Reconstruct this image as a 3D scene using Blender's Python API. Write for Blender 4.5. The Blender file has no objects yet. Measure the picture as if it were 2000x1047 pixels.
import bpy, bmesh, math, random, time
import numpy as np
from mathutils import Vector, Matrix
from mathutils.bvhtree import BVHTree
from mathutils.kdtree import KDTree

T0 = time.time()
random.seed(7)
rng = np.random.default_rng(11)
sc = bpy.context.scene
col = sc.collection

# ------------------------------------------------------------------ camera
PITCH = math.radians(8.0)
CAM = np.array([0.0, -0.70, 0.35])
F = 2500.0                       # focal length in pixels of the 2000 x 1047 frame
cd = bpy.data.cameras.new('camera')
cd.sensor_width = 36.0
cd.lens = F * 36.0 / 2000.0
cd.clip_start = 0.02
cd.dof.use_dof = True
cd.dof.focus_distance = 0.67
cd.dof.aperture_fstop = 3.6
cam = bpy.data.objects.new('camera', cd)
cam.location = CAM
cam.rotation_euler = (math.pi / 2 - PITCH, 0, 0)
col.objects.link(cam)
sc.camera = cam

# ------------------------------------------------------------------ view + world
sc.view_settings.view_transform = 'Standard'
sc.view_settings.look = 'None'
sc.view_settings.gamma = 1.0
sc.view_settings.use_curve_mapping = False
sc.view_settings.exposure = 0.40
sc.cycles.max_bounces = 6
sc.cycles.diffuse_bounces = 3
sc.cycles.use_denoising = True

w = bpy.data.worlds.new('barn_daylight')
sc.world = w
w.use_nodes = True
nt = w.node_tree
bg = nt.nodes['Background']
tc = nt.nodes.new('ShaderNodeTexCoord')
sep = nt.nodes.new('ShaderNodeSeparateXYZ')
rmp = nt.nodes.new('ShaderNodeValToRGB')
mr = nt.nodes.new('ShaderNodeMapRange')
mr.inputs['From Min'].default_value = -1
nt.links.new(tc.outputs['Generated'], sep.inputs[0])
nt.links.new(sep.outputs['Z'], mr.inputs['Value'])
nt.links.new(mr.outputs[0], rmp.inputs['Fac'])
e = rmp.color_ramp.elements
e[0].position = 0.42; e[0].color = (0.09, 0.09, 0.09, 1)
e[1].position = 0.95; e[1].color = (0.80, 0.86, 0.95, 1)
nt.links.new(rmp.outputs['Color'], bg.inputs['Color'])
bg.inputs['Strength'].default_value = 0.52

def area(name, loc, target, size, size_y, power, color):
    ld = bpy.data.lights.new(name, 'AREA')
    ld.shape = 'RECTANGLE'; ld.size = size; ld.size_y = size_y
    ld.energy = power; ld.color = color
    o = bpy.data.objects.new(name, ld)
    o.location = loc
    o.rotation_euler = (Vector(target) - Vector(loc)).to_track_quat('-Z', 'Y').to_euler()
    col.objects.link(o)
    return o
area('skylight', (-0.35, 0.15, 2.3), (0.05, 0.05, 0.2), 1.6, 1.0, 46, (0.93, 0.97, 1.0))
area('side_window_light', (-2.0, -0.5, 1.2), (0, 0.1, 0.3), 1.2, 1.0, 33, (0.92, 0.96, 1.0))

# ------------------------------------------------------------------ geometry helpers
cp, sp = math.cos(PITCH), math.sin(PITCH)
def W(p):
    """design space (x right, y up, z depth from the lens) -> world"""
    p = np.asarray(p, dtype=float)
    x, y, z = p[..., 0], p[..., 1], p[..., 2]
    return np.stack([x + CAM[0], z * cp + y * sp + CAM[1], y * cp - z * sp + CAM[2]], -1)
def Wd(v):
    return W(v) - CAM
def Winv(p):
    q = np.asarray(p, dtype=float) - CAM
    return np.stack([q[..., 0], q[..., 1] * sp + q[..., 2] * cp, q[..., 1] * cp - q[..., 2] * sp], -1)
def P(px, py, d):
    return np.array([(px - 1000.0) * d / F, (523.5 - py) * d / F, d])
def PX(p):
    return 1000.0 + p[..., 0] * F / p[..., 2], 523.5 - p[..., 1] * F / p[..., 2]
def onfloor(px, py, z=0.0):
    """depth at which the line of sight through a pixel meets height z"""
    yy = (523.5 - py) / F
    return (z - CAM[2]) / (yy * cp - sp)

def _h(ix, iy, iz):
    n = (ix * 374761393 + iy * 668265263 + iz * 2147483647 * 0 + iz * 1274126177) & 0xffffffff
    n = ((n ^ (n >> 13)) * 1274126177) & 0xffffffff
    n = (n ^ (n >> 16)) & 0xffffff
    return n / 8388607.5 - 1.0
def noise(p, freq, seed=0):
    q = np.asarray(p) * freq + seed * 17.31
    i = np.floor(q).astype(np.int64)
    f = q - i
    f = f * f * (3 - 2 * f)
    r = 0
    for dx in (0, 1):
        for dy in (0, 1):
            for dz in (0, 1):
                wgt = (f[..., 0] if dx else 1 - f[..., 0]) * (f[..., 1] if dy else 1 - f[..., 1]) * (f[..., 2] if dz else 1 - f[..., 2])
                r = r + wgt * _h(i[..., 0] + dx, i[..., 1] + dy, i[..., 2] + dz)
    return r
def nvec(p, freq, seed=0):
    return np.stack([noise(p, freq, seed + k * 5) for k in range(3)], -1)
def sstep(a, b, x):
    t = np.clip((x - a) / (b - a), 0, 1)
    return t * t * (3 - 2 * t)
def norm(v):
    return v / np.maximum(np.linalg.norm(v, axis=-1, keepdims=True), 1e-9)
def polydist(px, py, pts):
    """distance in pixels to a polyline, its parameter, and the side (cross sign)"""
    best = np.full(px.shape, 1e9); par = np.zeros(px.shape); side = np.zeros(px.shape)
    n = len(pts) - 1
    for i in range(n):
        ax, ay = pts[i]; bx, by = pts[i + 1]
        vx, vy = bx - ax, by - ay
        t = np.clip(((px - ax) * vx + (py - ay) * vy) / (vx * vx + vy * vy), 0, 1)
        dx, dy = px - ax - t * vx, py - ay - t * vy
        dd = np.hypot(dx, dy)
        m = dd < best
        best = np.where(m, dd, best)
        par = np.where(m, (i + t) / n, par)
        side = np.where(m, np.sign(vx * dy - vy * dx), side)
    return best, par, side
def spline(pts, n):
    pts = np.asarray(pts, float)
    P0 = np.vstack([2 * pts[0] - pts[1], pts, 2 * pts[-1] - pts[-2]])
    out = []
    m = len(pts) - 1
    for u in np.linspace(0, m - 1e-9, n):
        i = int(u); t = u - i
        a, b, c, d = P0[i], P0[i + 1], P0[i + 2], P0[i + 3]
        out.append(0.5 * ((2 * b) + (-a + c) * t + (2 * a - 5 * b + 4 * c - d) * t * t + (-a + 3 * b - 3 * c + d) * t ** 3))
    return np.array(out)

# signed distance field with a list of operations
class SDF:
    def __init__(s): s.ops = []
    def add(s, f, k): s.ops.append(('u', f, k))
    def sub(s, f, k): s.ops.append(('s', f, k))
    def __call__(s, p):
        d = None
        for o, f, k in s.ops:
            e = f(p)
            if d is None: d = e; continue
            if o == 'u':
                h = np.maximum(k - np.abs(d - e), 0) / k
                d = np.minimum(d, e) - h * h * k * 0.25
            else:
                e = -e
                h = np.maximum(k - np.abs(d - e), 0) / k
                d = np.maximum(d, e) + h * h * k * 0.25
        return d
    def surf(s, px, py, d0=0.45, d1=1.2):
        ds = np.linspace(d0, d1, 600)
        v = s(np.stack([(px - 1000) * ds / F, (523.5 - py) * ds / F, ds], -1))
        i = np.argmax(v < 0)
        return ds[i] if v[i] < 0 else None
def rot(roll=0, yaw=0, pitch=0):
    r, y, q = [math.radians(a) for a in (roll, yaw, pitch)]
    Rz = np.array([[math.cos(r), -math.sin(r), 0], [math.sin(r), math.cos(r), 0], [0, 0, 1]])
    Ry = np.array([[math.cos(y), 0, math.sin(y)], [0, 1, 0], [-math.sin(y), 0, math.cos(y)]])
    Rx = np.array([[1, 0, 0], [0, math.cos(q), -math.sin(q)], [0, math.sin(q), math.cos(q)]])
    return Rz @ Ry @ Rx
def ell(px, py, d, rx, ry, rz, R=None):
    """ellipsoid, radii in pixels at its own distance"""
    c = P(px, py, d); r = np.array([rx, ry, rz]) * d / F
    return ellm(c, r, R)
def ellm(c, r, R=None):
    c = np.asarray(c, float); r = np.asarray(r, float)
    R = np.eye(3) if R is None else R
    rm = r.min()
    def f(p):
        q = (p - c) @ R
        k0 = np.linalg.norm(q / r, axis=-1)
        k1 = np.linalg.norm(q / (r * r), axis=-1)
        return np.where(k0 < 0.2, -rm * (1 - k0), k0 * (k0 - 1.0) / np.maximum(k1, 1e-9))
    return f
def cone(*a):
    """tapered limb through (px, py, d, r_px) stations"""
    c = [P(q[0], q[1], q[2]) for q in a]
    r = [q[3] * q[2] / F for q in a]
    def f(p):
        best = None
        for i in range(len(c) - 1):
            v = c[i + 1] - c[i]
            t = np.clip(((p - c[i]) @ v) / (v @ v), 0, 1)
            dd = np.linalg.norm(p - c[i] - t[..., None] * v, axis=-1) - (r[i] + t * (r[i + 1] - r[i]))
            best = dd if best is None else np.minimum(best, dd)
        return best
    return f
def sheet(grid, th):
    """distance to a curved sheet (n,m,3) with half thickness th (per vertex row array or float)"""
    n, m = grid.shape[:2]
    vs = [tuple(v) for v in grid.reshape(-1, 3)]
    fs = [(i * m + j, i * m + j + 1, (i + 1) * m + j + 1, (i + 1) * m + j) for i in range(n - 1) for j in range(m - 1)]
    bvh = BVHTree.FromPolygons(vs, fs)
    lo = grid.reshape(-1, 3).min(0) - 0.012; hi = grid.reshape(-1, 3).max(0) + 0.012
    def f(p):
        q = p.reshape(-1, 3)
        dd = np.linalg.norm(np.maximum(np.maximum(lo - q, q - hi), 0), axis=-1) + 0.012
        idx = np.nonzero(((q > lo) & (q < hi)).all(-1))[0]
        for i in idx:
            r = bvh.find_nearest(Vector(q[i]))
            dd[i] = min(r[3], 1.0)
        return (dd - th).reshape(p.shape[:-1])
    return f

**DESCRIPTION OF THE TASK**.
Exactly as they stand, set down the lines from the top of the data through the line with "sc.camera = cam".

**ANSWER TO THIS TASK**.
Reconstruct this image as a 3D scene using Blender's Python API. Write for Blender 4.5. The Blender file has no objects yet. Measure the picture as if it were 2000x1047 pixels.
import bpy, bmesh, math, random, time
import numpy as np
from mathutils import Vector, Matrix
from mathutils.bvhtree import BVHTree
from mathutils.kdtree import KDTree

T0 = time.time()
random.seed(7)
rng = np.random.default_rng(11)
sc = bpy.context.scene
col = sc.collection

# ------------------------------------------------------------------ camera
PITCH = math.radians(8.0)
CAM = np.array([0.0, -0.70, 0.35])
F = 2500.0                       # focal length in pixels of the 2000 x 1047 frame
cd = bpy.data.cameras.new('camera')
cd.sensor_width = 36.0
cd.lens = F * 36.0 / 2000.0
cd.clip_start = 0.02
cd.dof.use_dof = True
cd.dof.focus_distance = 0.67
cd.dof.aperture_fstop = 3.6
cam = bpy.data.objects.new('camera', cd)
cam.location = CAM
cam.rotation_euler = (math.pi / 2 - PITCH, 0, 0)
col.objects.link(cam)
sc.camera = cam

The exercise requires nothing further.